▶ WORK TO BE COMPLETED: Each entry must be given again exactly; images do not belong in the copy.
===== MATERIAL FOR THE TASK =====
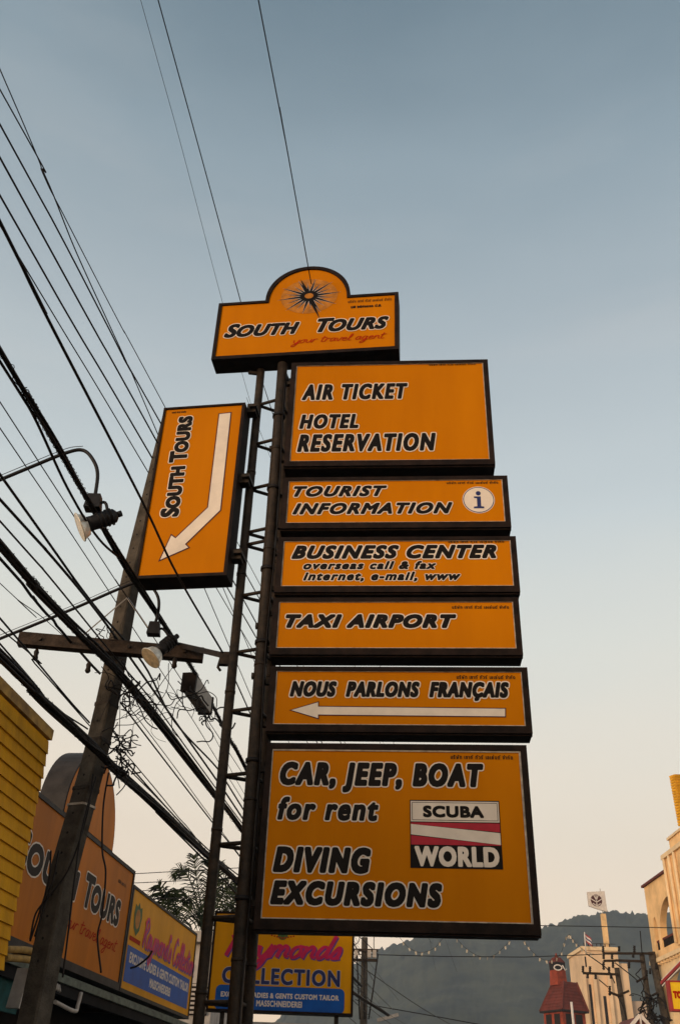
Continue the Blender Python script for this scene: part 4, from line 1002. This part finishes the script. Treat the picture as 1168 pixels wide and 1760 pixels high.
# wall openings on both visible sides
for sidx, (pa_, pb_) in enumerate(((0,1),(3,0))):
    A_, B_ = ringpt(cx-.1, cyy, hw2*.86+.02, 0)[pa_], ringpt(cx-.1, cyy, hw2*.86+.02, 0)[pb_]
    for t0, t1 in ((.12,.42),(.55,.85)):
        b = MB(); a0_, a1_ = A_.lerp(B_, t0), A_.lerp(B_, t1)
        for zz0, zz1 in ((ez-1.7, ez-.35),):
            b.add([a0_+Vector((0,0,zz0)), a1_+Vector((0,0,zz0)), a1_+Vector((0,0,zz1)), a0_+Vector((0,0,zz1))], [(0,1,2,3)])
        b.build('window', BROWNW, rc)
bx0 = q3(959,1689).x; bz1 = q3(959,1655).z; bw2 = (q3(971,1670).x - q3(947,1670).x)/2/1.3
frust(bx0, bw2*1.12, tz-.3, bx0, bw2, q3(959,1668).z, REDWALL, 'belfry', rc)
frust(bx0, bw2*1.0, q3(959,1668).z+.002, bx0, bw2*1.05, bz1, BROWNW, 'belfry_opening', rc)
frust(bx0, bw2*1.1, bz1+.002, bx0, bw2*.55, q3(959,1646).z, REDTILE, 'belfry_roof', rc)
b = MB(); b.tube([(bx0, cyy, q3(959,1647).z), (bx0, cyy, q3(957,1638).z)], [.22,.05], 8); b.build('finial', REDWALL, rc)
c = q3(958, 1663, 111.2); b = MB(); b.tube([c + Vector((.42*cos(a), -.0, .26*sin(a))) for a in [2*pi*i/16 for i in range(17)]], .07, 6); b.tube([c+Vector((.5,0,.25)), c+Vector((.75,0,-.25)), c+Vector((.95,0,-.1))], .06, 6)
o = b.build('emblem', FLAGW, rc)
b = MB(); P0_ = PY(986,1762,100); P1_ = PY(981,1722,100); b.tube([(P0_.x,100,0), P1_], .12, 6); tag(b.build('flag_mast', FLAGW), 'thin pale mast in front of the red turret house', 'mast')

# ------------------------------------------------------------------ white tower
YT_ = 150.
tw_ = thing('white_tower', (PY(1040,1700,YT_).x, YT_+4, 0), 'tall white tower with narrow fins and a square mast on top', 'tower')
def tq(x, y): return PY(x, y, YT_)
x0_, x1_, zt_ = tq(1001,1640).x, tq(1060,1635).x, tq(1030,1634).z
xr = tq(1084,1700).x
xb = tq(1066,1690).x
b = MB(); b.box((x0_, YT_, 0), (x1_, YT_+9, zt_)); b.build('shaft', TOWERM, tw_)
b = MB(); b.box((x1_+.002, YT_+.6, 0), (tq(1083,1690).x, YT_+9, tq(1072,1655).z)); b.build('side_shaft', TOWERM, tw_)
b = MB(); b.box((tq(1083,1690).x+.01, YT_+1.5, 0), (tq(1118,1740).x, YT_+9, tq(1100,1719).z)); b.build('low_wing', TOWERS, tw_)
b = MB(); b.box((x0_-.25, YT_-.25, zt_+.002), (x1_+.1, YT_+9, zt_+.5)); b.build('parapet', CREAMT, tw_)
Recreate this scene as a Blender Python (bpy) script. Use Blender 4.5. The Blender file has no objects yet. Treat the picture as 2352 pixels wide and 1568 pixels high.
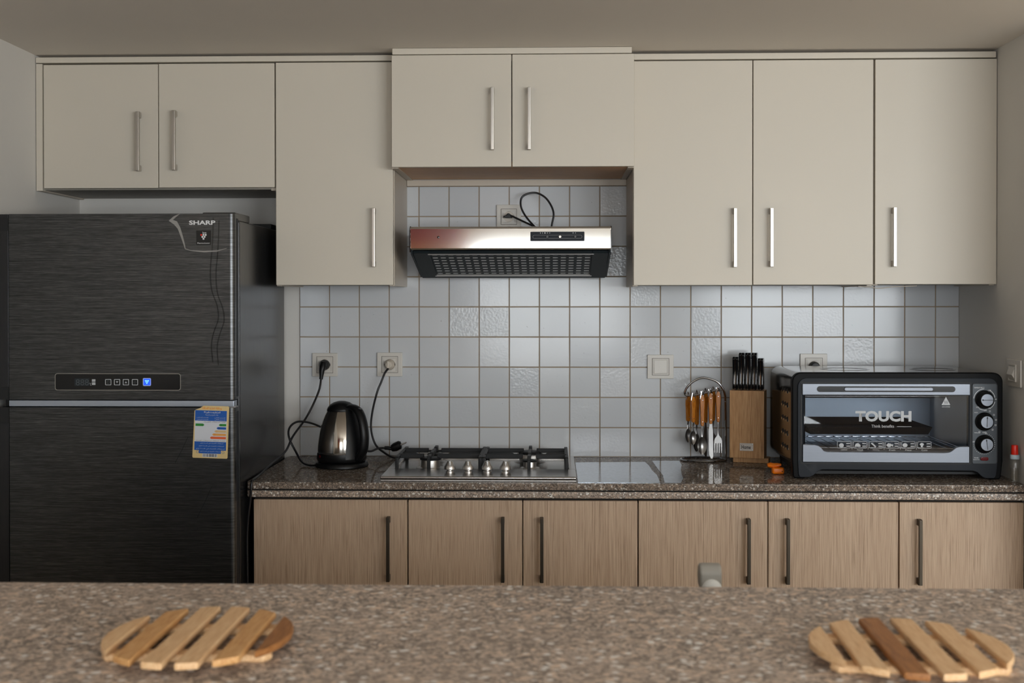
=====
▶ TASK SOLUTION:
Continue the Blender Python script for this scene: part 4, from line 1002. This part finishes the script. Treat the picture as 1168 pixels wide and 1760 pixels high.
# wall openings on both visible sides
for sidx, (pa_, pb_) in enumerate(((0,1),(3,0))):
    A_, B_ = ringpt(cx-.1, cyy, hw2*.86+.02, 0)[pa_], ringpt(cx-.1, cyy, hw2*.86+.02, 0)[pb_]
    for t0, t1 in ((.12,.42),(.55,.85)):
        b = MB(); a0_, a1_ = A_.lerp(B_, t0), A_.lerp(B_, t1)
        for zz0, zz1 in ((ez-1.7, ez-.35),):
            b.add([a0_+Vector((0,0,zz0)), a1_+Vector((0,0,zz0)), a1_+Vector((0,0,zz1)), a0_+Vector((0,0,zz1))], [(0,1,2,3)])
        b.build('window', BROWNW, rc)
bx0 = q3(959,1689).x; bz1 = q3(959,1655).z; bw2 = (q3(971,1670).x - q3(947,1670).x)/2/1.3
frust(bx0, bw2*1.12, tz-.3, bx0, bw2, q3(959,1668).z, REDWALL, 'belfry', rc)
frust(bx0, bw2*1.0, q3(959,1668).z+.002, bx0, bw2*1.05, bz1, BROWNW, 'belfry_opening', rc)
frust(bx0, bw2*1.1, bz1+.002, bx0, bw2*.55, q3(959,1646).z, REDTILE, 'belfry_roof', rc)
b = MB(); b.tube([(bx0, cyy, q3(959,1647).z), (bx0, cyy, q3(957,1638).z)], [.22,.05], 8); b.build('finial', REDWALL, rc)
c = q3(958, 1663, 111.2); b = MB(); b.tube([c + Vector((.42*cos(a), -.0, .26*sin(a))) for a in [2*pi*i/16 for i in range(17)]], .07, 6); b.tube([c+Vector((.5,0,.25)), c+Vector((.75,0,-.25)), c+Vector((.95,0,-.1))], .06, 6)
o = b.build('emblem', FLAGW, rc)
b = MB(); P0_ = PY(986,1762,100); P1_ = PY(981,1722,100); b.tube([(P0_.x,100,0), P1_], .12, 6); tag(b.build('flag_mast', FLAGW), 'thin pale mast in front of the red turret house', 'mast')

# ------------------------------------------------------------------ white tower
YT_ = 150.
tw_ = thing('white_tower', (PY(1040,1700,YT_).x, YT_+4, 0), 'tall white tower with narrow fins and a square mast on top', 'tower')
def tq(x, y): return PY(x, y, YT_)
x0_, x1_, zt_ = tq(1001,1640).x, tq(1060,1635).x, tq(1030,1634).z
xr = tq(1084,1700).x
xb = tq(1066,1690).x
b = MB(); b.box((x0_, YT_, 0), (x1_, YT_+9, zt_)); b.build('shaft', TOWERM, tw_)
b = MB(); b.box((x1_+.002, YT_+.6, 0), (tq(1083,1690).x, YT_+9, tq(1072,1655).z)); b.build('side_shaft', TOWERM, tw_)
b = MB(); b.box((tq(1083,1690).x+.01, YT_+1.5, 0), (tq(1118,1740).x, YT_+9, tq(1100,1719).z)); b.build('low_wing', TOWERS, tw_)
b = MB(); b.box((x0_-.25, YT_-.25, zt_+.002), (x1_+.1, YT_+9, zt_+.5)); b.build('parapet', CREAMT, tw_)
Recreate this scene as a Blender Python (bpy) script. Use Blender 4.5. The Blender file has no objects yet. Treat the picture as 2352 pixels wide and 1568 pixels high.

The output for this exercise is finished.